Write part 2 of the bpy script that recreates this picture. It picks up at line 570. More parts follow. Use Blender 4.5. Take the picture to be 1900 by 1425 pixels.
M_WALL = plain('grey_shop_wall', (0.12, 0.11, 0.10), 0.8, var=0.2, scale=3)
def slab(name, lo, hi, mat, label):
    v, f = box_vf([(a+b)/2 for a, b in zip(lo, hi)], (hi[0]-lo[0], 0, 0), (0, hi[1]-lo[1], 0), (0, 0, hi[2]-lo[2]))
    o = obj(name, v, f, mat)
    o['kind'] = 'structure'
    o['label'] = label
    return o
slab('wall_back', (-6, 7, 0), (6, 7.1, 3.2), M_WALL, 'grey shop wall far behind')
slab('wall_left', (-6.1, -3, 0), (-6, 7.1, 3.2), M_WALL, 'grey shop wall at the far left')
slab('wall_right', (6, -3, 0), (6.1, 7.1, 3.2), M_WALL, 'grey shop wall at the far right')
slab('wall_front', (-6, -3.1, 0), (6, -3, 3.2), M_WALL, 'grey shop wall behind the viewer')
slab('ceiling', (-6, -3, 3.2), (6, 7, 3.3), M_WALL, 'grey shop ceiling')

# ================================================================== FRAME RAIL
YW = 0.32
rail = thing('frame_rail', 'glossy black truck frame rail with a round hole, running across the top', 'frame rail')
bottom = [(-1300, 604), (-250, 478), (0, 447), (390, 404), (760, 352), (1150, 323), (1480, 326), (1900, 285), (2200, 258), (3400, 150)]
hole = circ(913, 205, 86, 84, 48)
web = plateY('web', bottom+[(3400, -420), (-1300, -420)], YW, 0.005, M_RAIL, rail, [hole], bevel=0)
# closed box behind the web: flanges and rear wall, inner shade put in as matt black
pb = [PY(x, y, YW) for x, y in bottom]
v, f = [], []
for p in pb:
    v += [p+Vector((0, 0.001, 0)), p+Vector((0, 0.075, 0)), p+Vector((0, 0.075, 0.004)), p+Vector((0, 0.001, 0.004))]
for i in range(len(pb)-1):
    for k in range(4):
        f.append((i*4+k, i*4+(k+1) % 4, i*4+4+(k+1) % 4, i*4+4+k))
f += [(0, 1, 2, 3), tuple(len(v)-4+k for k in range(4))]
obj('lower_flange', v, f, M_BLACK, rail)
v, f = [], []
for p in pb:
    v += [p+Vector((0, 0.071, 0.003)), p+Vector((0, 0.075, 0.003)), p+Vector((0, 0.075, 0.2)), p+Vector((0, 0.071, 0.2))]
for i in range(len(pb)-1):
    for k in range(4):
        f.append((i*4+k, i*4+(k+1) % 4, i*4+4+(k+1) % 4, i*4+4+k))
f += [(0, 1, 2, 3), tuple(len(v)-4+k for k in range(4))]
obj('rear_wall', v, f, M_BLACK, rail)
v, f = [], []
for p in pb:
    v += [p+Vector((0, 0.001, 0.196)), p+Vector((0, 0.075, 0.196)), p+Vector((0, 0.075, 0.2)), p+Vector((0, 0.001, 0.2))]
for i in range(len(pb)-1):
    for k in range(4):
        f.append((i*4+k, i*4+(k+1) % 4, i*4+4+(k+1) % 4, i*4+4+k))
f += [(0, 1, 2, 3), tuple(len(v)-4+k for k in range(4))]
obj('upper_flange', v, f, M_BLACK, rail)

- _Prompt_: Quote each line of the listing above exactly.

- _The result_:
Write part 2 of the bpy script that recreates this picture. It picks up at line 570. More parts follow. Use Blender 4.5. Take the picture to be 1900 by 1425 pixels.
M_WALL = plain('grey_shop_wall', (0.12, 0.11, 0.10), 0.8, var=0.2, scale=3)
def slab(name, lo, hi, mat, label):
    v, f = box_vf([(a+b)/2 for a, b in zip(lo, hi)], (hi[0]-lo[0], 0, 0), (0, hi[1]-lo[1], 0), (0, 0, hi[2]-lo[2]))
    o = obj(name, v, f, mat)
    o['kind'] = 'structure'
    o['label'] = label
    return o
slab('wall_back', (-6, 7, 0), (6, 7.1, 3.2), M_WALL, 'grey shop wall far behind')
slab('wall_left', (-6.1, -3, 0), (-6, 7.1, 3.2), M_WALL, 'grey shop wall at the far left')
slab('wall_right', (6, -3, 0), (6.1, 7.1, 3.2), M_WALL, 'grey shop wall at the far right')
slab('wall_front', (-6, -3.1, 0), (6, -3, 3.2), M_WALL, 'grey shop wall behind the viewer')
slab('ceiling', (-6, -3, 3.2), (6, 7, 3.3), M_WALL, 'grey shop ceiling')

# ================================================================== FRAME RAIL
YW = 0.32
rail = thing('frame_rail', 'glossy black truck frame rail with a round hole, running across the top', 'frame rail')
bottom = [(-1300, 604), (-250, 478), (0, 447), (390, 404), (760, 352), (1150, 323), (1480, 326), (1900, 285), (2200, 258), (3400, 150)]
hole = circ(913, 205, 86, 84, 48)
web = plateY('web', bottom+[(3400, -420), (-1300, -420)], YW, 0.005, M_RAIL, rail, [hole], bevel=0)
# closed box behind the web: flanges and rear wall, inner shade put in as matt black
pb = [PY(x, y, YW) for x, y in bottom]
v, f = [], []
for p in pb:
    v += [p+Vector((0, 0.001, 0)), p+Vector((0, 0.075, 0)), p+Vector((0, 0.075, 0.004)), p+Vector((0, 0.001, 0.004))]
for i in range(len(pb)-1):
    for k in range(4):
        f.append((i*4+k, i*4+(k+1) % 4, i*4+4+(k+1) % 4, i*4+4+k))
f += [(0, 1, 2, 3), tuple(len(v)-4+k for k in range(4))]
obj('lower_flange', v, f, M_BLACK, rail)
v, f = [], []
for p in pb:
    v += [p+Vector((0, 0.071, 0.003)), p+Vector((0, 0.075, 0.003)), p+Vector((0, 0.075, 0.2)), p+Vector((0, 0.071, 0.2))]
for i in range(len(pb)-1):
    for k in range(4):
        f.append((i*4+k, i*4+(k+1) % 4, i*4+4+(k+1) % 4, i*4+4+k))
f += [(0, 1, 2, 3), tuple(len(v)-4+k for k in range(4))]
obj('rear_wall', v, f, M_BLACK, rail)
v, f = [], []
for p in pb:
    v += [p+Vector((0, 0.001, 0.196)), p+Vector((0, 0.075, 0.196)), p+Vector((0, 0.075, 0.2)), p+Vector((0, 0.001, 0.2))]
for i in range(len(pb)-1):
    for k in range(4):
        f.append((i*4+k, i*4+(k+1) % 4, i*4+4+(k+1) % 4, i*4+4+k))
f += [(0, 1, 2, 3), tuple(len(v)-4+k for k in range(4))]
obj('upper_flange', v, f, M_BLACK, rail)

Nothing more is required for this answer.